Frauen und Minderheiten beanspruchen Mitsprache und Gleichberechtigung. Und sie wollen nicht nur ein Stück des Kuchens, sie wollen mitbestimmen über die Rezeptur des Kuchens, sprich: Die Regeln des Zusammenlebens und die Verteilung von Macht, Einfluss und Ressourcen sollen gleichberechtigt ausgehandelt werden. Wenn aber mehr Menschen am Tisch sitzen und über das Rezept reden, müssen diejenigen, die zuvor aufgrund von diskriminierenden Strukturen allein da waren, Platz machen, sich einschränken, Redezeit und Ressourcen abgeben. Das ist zwar schmerzhaft, ist aber angesichts der nachweislichen Ungleichheitsverhältnisse keine anmassende oder «autoritäre» Forderung; die Herstellung tatsächlicher – nicht bloss formaler – Gleichheit ist ein Kernauftrag demokratischer Verfassungen.

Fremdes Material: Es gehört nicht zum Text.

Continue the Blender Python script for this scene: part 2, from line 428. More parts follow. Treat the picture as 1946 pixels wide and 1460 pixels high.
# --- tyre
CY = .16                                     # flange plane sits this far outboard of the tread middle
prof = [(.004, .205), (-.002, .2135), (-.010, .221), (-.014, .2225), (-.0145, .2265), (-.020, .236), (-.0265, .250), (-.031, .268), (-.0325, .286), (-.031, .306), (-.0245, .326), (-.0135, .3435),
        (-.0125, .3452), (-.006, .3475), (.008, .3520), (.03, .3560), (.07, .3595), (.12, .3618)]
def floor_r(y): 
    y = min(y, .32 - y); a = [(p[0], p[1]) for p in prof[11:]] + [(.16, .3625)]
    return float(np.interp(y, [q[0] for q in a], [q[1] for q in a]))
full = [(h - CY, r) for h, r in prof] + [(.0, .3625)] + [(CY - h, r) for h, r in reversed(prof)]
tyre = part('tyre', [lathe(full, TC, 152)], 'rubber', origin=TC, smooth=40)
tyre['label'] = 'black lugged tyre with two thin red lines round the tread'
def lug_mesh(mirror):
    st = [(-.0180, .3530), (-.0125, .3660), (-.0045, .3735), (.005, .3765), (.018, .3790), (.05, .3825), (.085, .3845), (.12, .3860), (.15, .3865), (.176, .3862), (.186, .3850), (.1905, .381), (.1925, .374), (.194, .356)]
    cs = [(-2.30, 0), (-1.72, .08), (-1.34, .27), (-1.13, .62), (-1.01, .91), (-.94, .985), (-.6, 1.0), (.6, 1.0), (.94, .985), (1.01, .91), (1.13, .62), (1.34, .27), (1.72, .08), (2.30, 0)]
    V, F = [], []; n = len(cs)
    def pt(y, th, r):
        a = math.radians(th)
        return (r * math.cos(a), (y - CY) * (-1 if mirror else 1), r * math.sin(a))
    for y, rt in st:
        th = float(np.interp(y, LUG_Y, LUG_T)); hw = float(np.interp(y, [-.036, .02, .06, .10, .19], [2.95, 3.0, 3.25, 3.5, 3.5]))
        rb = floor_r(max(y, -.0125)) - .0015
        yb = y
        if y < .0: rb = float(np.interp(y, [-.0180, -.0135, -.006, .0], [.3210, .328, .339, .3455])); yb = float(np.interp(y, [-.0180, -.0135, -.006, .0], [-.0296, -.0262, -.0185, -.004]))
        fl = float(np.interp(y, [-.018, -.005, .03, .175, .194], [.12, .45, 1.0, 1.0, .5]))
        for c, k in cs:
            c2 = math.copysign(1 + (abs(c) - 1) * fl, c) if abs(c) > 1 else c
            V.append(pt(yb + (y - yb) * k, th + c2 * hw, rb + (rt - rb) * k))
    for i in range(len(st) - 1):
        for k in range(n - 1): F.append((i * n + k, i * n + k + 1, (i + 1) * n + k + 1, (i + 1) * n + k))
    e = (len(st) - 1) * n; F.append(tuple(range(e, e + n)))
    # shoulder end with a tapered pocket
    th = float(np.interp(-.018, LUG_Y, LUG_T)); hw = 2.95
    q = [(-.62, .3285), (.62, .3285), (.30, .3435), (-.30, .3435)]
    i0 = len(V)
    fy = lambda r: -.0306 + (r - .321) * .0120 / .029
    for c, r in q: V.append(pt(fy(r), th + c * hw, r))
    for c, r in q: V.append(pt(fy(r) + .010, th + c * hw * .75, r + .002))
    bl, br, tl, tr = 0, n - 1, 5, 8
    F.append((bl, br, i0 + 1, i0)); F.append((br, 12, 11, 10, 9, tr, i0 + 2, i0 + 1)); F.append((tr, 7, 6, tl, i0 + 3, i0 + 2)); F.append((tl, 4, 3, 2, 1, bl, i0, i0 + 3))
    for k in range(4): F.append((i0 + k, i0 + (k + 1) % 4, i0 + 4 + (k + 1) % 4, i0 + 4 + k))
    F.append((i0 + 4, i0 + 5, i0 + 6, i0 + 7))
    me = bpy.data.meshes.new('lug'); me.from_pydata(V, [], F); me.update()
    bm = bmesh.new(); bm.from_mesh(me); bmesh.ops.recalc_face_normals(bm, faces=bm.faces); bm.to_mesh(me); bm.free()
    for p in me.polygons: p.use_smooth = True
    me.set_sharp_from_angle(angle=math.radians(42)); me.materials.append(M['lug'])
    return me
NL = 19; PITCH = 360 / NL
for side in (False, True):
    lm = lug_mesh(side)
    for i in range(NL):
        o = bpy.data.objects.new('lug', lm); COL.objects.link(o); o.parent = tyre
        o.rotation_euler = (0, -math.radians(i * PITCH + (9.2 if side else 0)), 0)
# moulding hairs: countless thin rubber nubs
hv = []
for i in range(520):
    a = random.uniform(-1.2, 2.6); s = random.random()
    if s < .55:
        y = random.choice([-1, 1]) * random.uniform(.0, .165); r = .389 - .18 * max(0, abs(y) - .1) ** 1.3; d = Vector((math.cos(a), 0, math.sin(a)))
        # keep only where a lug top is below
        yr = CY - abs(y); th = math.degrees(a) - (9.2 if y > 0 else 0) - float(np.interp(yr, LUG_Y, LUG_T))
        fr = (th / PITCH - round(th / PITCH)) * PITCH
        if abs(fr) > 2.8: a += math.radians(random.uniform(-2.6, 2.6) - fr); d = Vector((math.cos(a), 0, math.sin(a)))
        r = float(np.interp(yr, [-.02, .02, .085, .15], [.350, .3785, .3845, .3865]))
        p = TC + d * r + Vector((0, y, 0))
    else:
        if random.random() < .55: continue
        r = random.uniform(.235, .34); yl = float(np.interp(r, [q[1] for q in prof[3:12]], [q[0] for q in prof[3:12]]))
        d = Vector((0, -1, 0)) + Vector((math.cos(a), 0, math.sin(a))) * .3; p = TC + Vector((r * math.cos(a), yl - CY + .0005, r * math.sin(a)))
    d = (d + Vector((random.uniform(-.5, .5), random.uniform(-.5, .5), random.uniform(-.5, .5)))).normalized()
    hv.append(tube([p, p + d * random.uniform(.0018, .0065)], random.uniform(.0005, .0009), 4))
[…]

Oder zugespitzt formuliert: Der Verlust von bestimmten Privilegien ist kein unangenehmer Nebeneffekt, sondern ein Kern emanzipativer Politik (Schubert). Man sollte das nicht verharmlosen oder beschönigen. Es reicht deshalb auch nicht, Political Correctness als konservativen Kampfbegriff, als reine Erfindung oder Konstruktion abzutun. Bei dem, was gerne als Political Correctness delegitimiert wird, handelt es sich oft um reale und legitime politische Gleichstellungsziele. Diese müssen also auch als solche verteidigt werden.
All das entlässt progressive Kräfte oder diejenigen, die Marginalisierung und Gewalt erfahren, aber nicht aus der Verantwortung, selbst bestimmte Regeln in diesem Kampf um Gerechtigkeit einzuhalten und für die Einhaltung dieser Regeln zu sorgen. Es entlässt sie nicht aus der Verantwortung, selbstkritisch immer wieder neu die Wahl der eigenen Mittel zu reflektieren.
PS: Während ich diesen Text schreibe, hat der «Welt»-Kolumnist Don Alphonso die Politikwissenschaftlerin und Rechtsextremismus-Expertin Natascha Strobl in mehreren Texten mittels Verzerrungen und auch Falschmeldungen an den Pranger gestellt. Was folgt, sind unzählige Gewaltdrohungen gegen Strobl aus rechten und rechtsextremen Kreisen. Ihre Kinder werden angegangen, ihr verstorbener Vater verspottet. Das war dem Chefredaktor der «Welt»-Gruppe, Ulf Poschardt, keinen Hinweis wert. Die Kritik an Don Alphonso hingegen geisselte er als «Cancel-Culture».